====== DATA EXCERPTS ======
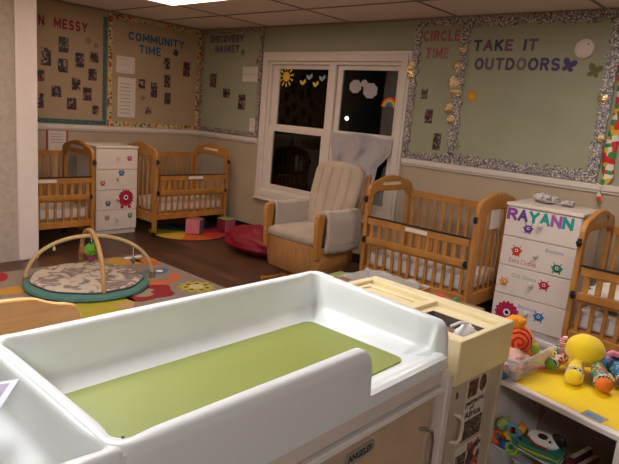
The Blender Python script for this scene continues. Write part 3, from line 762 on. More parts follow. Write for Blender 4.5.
# ---------------------------------------------------------------- bean bag
b=MB(); q=bmesh.ops.create_uvsphere(b.bm,u_segments=56,v_segments=36,radius=1)
for v in b.bm.verts:
    c=v.co.copy(); z=c.z
    k=1+.10*noise.noise(c*2.2)+.05*noise.noise(c*5+Vector((3,0,0)))+.03*abs(math.sin(math.atan2(c.y,c.x)*7))*(.3+max(0,z))
    x,y=c.x*.28*k,c.y*.43*k; zz=.12+(z*.12 if z<0 else z*.17)*k
    if zz<.02: zz=.003
    v.co=(x,y,zz)
tag(place(b.build('bean_bag','red',ang=70),(4.13,4.38,0)),'slumped red bean bag on the floor left of the glider chair','bean bag')

# ---------------------------------------------------------------- floor rug with animal prints
t_=MB(); RX0,RX1,RY0,RY1=.2,3.05,2.1,4.90
t_.box(RX0,RY0,.0,RX1,RY1,.010,0)
mats=['rug']; M['rug']=mat('grey-brown rug','#8b7c6c',.95,var=.1,scale=90,bump=.3,bscale=200)
def rs(pts,c,h=.0015):
    if c not in mats: mats.append(c)
    t_.shape(pts,d0=.0095,d1=.010+h,plane='xy',mi=mats.index(c))
def blob(cx,cy,rx,ry,n=24,w=.1,k=3,ph=0): return [(cx+rx*(1+w*math.sin(k*a+ph))*math.cos(a),cy+ry*(1+w*math.sin(k*a+ph))*math.sin(a)) for a in [2*PI*i/n for i in range(n)]]
rs(blob(1.66,4.80,.10,.13),'#9c1f22'); rs(blob(1.62,4.40,.16,.09),'#b8862e'); rs(blob(1.95,3.72,.32,.22,w=.08),'#a89a2c'); rs(blob(2.15,3.65,.07,.06),'#b8906a',.0022)
rs(blob(2.43,3.84,.24,.19,w=.12,k=5),'#8c1522'); rs(blob(2.40,3.84,.12,.09,w=.15),'#9a8672',.0022); rs(blob(2.52,3.80,.05,.04),'#8c1522',.003)
f=[(2.86+(.17 if k%2 else .12)*math.cos(PI*k/11),3.74+(.17 if k%2 else .12)*math.sin(PI*k/11)) for k in range(22)]
rs(f,'#b0a038'); rs(blob(2.86,3.74,.06,.06),'#c9b98c',.0022)
for k in range(7): a=k*.9; rs(blob(2.86+.09*math.cos(a),3.74+.09*math.sin(a),.018,.014),'#1c1a18',.003)
rs([(2.55,3.98),(2.7,3.93),(2.88,4.0),(2.95,4.12),(2.93,4.22),(2.87,4.1),(2.75,4.03),(2.6,4.06)],'#c4622f'); rs(blob(2.83,4.30,.13,.08),'#4d6b8a'); rs(blob(2.86,4.29,.03,.03),'#e8e2d8',.003)
rs(blob(2.72,4.72,.22,.13,w=.2,k=5),'#b58a32'); rs(blob(2.95,4.62,.09,.13,w=.2),'#c2662c'); rs(blob(2.3,3.3,.22,.16,w=.2,k=5),'#4d6b8a'); rs(blob(1.5,3.1,.22,.2),'#a89a2c')
o=t_.build('area_rug',mats); tag(o,'grey-brown rug with colourful animal prints under the play gym','rug')

# play gym
C0=Vector((2.165,4.25,.0135))
t=thing('play_gym','round teal baby play mat with two crossing padded arches','play gym',C0)
R=.475
def ring(r,z,n=64,w=.0): return [(r*(1+w*math.sin(9*a))*math.cos(a),r*(1+w*math.sin(9*a))*math.sin(a),z) for a in [2*PI*i/n for i in range(n)]]
b=MB(); b.loft([ring(R*.97,0),ring(R,.015),ring(R*.98,.032),ring(R*.90,.038),ring(.01,.036)],0,True,True); b.build('play_mat',mat('teal mat','#4c786e',.85,var=.05),t)
gm,nt,bs=newmat('printed animal fabric')
tc=N(nt,'ShaderNodeTexCoord'); n1=N(nt,'ShaderNodeTexNoise'); n1.inputs['Scale'].default_value=7; n1.inputs['Detail'].default_value=4; n1.inputs['Distortion'].default_value=.5
r1=ramp(nt,[(0,'#b98a6a'),(.32,'#b98a6a'),(.37,'#c2b5a5'),(.49,'#c0b3a2'),(.53,'#8a786c'),(.60,'#7d6c64'),(.66,'#c4b7a6')],'LINEAR')
nt.links.new(tc.outputs['Object'],n1.inputs['Vector']); nt.links.new(n1.outputs['Fac'],r1.inputs['Fac']); nt.links.new(r1.outputs['Color'],bs.inputs['Base Color']); bs.inputs['Roughness'].default_value=.9
b=MB(); b.loft([ring(.415,.036,w=.01),ring(.43,.045,w=.015),ring(.405,.058,w=.015),ring(.01,.055)],0,True,True); o=b.build('printed_pad',gm,t); o.location=(.02,.04,0)
b=MB(); b.tube(ring(.425,.045,w=.015),.006,6,closed=True); o=b.build('pad_piping','#4a4440',t); o.location=(.02,.04,0)
pad=mat('pale padded arch','#c9ad78',.8,var=.06,bump=.1)
def archpts(a,b_,h,n=28):
    a=Vector(a); b_=Vector(b_)
    return [tuple(a.lerp(b_,(1-math.cos(PI*k/n))/2)+Vector((0,0,h*math.sin(PI*k/n)**.9))) for k in range(n+1)]
loc=lambda x,y:(x-.04-C0.x,y-.05-C0.y,.010)
b=MB(); b.tube(archpts(loc(1.83,4.57),loc(2.74,4.21),.365),.015,12); b.build('arch',pad,t)
b=MB(); b.tube(archpts(loc(2.14,3.92),loc(2.43,4.87),.395),.018,12); b.build('arch',mat('tan padded arch','#bd9660',.8,var=.06,bump=.1),t)
for x,y in ((1.83,4.57),(2.74,4.21),(2.14,3.92),(2.43,4.87)):
    b=MB(); b.cyl((x-.04-C0.x,y-.05-C0.y,.0),(x-.04-C0.x,y-.05-C0.y,.05),.026,.02,14); b.build('arch_socket','#8a6a48',t)
# hanging toys
def hang(name,label,loc,parts,mats_,cat='hanging toy'):
    b=MB()
    for p in parts:
        k=p[0]
        if k=='s': b.sph(p[1],p[2],p[3],jit=p[4] if len(p)>4 else 0,seed=2,fr=6)
        elif k=='t': b.tube(p[1],p[2],8,p[3])
    o=b.build(name,mats_); place(o,loc); return tag(o,label,cat)
gy=Vector((2.245,4.35,.42))
hang('hanging_frog','bright green and pink soft toy hanging from the gym centre',(gy.x,gy.y,.0),[('t',[(0,0,.385),(0,0,.33)],.004,0),('t',[(.02*math.cos(a),0,.36+.025*math.sin(a)) for a in [k*PI/6 for k in range(12)]],.004,2),('s',(0,0,.27),(.055,.035,.045),1,.5),('s',(.03,0,.30),(.03,.03,.03),1,.3),('s',(-.03,0,.255),(.03,.025,.03),1,.3),('s',(0,0,.205),(.022,.018,.03),3),('s',(-.012,0,.18),(.012,.012,.02),2),('s',(.014,0,.18),(.012,.012,.02),3)],['#d8d8d0','#6aa02c','#35506a','#a02a5a'])
p=Vector((2.55,4.22,0))
hang('hanging_bird','grey and white bird toy hanging from the right arch',p,[('t',[(0,0,.285),(0,0,.20)],.003,0),('s',(0,0,.175),(.028,.02,.022),1),('s',(-.045,0,.195),(.04,.02,.008),0),('s',(.045,0,.195),(.04,.02,.008),0),('s',(0,0,.15),(.012,.012,.016),2)],['#d8d2c6','#5d6a64','#44576a'])
hang('hanging_ring','small white loop hanging from the left arch',(1.98,4.44,0),[('t',[(0,0,.315),(0,0,.30)],.003,0),('s',(0,0,.285),(.012,.008,.016),0)],['#cfc8b8'])
hang('hanging_fox','orange toy hanging behind the green one on the back arch',(2.365,4.75,0),[('t',[(0,0,.22),(0,0,.2)],.003,0),('s',(0,0,.15),(.03,.022,.045),1,.3)],['#cfc8b8','#a8603c'])

# round mat + foam blocks under the corner crib
def sector(a0,a1,r,n=10): return [(0,0)]+[(r*math.cos(a0+(a1-a0)*k/n),r*math.sin(a0+(a1-a0)*k/n)) for k in range(n+1)]
b=MB(); cs=['#c9a52e','#c4601f','#b83a22','#9a1f2a','#2f2a60','#2b3c78','#3c6a4a','#a8942c']
for k in range(8): b.shape(sector(PI*1.0+k*PI/4,PI*1.0+(k+1)*PI/4,.46),d0=0,d1=.012,plane='xy',mi=k)
b.tube(ring(.465,.006,48),.007,6,closed=True,mi=8)
tag(place(b.build('round_floor_mat',cs+['#5a2020']),(4.08,5.55,0)),'round floor mat in yellow orange red and blue wedges below the corner crib','mat')
def foam(label,loc,rz,s,cols,grp='soft foam blocks on the round mat'):
    b=MB(); b.box(-s/2,-s/2,0,s/2,s/2,s)
    b.bm.faces.ensure_lookup_table()
    for f in b.bm.faces:
        n=f.normal; f.normal_update(); n=f.normal
        f.material_index=2 if n.z>.5 else 0 if n.x<-.5 else 1
    tag(place(b.build('foam_block',cols,bevel=.012,seg=3,recalc=False),loc,rz),label,'foam block',grp)
foam('soft foam cube with a pink face and grey side',(4.09,5.44,.0135),math.radians(36),.175,['#c9707c','#6a7078','#a8665a'])
foam('soft foam cube with green top, maroon and pink sides',(4.50,5.36,.0135),math.radians(2),.165,['#7a1830','#b0506a','#7aa85c'])

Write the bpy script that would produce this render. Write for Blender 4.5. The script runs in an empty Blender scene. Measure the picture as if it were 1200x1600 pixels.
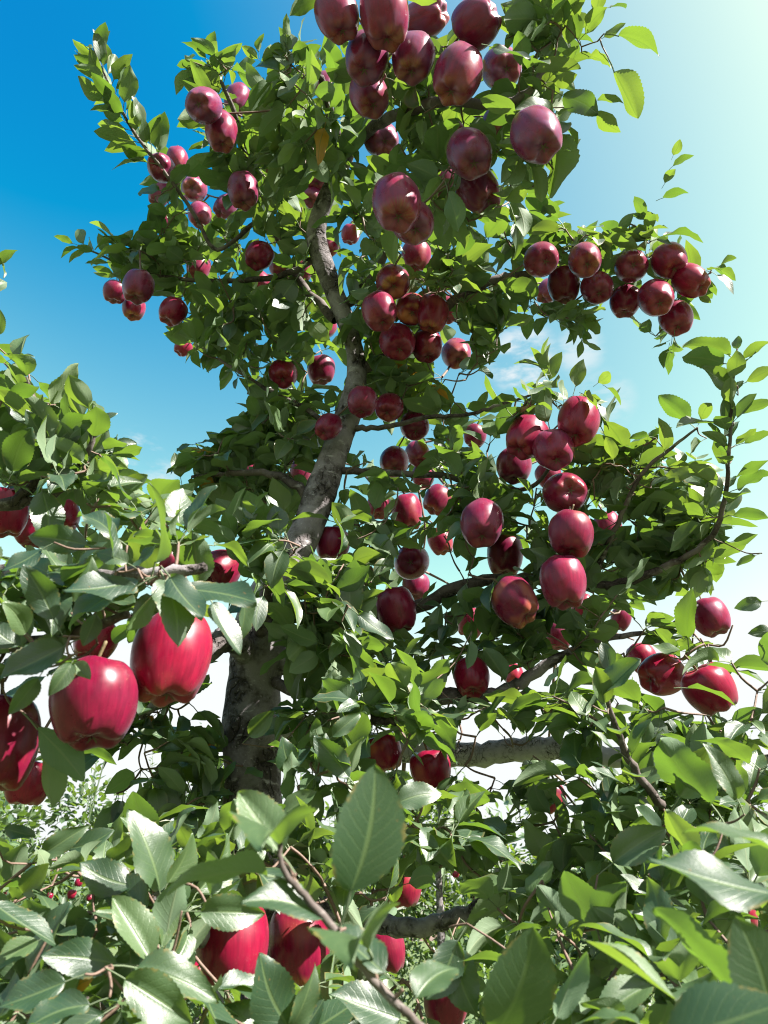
import bpy, math, random
import numpy as np
from mathutils import Vector, Matrix
from mathutils.bvhtree import BVHTree

random.seed(7)
RNG = np.random.default_rng(11)
SC = bpy.context.scene
COL = SC.collection

# ------------------------------------------------------------------ camera
PITCH = math.radians(30.0)
CAM = np.array([0.0, 0.0, 1.6])
FWD = np.array([0.0, math.cos(PITCH), math.sin(PITCH)])
UP = np.array([0.0, -math.sin(PITCH), math.cos(PITCH)])
RIGHT = np.array([1.0, 0.0, 0.0])
FPX = 1155.0
cam_data = bpy.data.cameras.new('camera')
cam_data.sensor_fit = 'VERTICAL'
cam_data.sensor_height = 36.0
cam_data.lens = 36.0 * FPX / 1600.0
cam_data.clip_start = 0.02
cam_data.clip_end = 2000.0
cam_data.dof.use_dof = True
cam_data.dof.focus_distance = 1.5
cam_data.dof.aperture_fstop = 11.0
cam = bpy.data.objects.new('camera', cam_data)
cam.location = CAM
cam.rotation_euler = (math.pi / 2 + PITCH, 0, 0)
COL.objects.link(cam)
SC.camera = cam

# ------------------------------------------------------------------ sky, sun, exposure
SUN = np.array([0.64, -0.33, 0.69]); SUN /= np.linalg.norm(SUN)
world = bpy.data.worlds.new('World'); SC.world = world
world.use_nodes = True
wn, wl = world.node_tree.nodes, world.node_tree.links
wn.clear()
w_out = wn.new('ShaderNodeOutputWorld'); w_bg = wn.new('ShaderNodeBackground')
sky = wn.new('ShaderNodeTexSky'); sky.sky_type = 'NISHITA'; sky.sun_disc = False
sky.sun_elevation = math.asin(SUN[2]); sky.sun_rotation = math.atan2(SUN[0], SUN[1])
sky.altitude = 0.0; sky.air_density = 1.0; sky.dust_density = 1.7; sky.ozone_density = 4.0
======
EXERCISE DIRECTIONS: Go to the line containing "Write the bpy" and copy exactly from there through the line containing "COL = SC.collection", both included, and nothing more. Pictures are excluded.

RESULT:
Write the bpy script that would produce this render. Write for Blender 4.5. The script runs in an empty Blender scene. Measure the picture as if it were 1200x1600 pixels.
import bpy, math, random
import numpy as np
from mathutils import Vector, Matrix
from mathutils.bvhtree import BVHTree

random.seed(7)
RNG = np.random.default_rng(11)
SC = bpy.context.scene
COL = SC.collection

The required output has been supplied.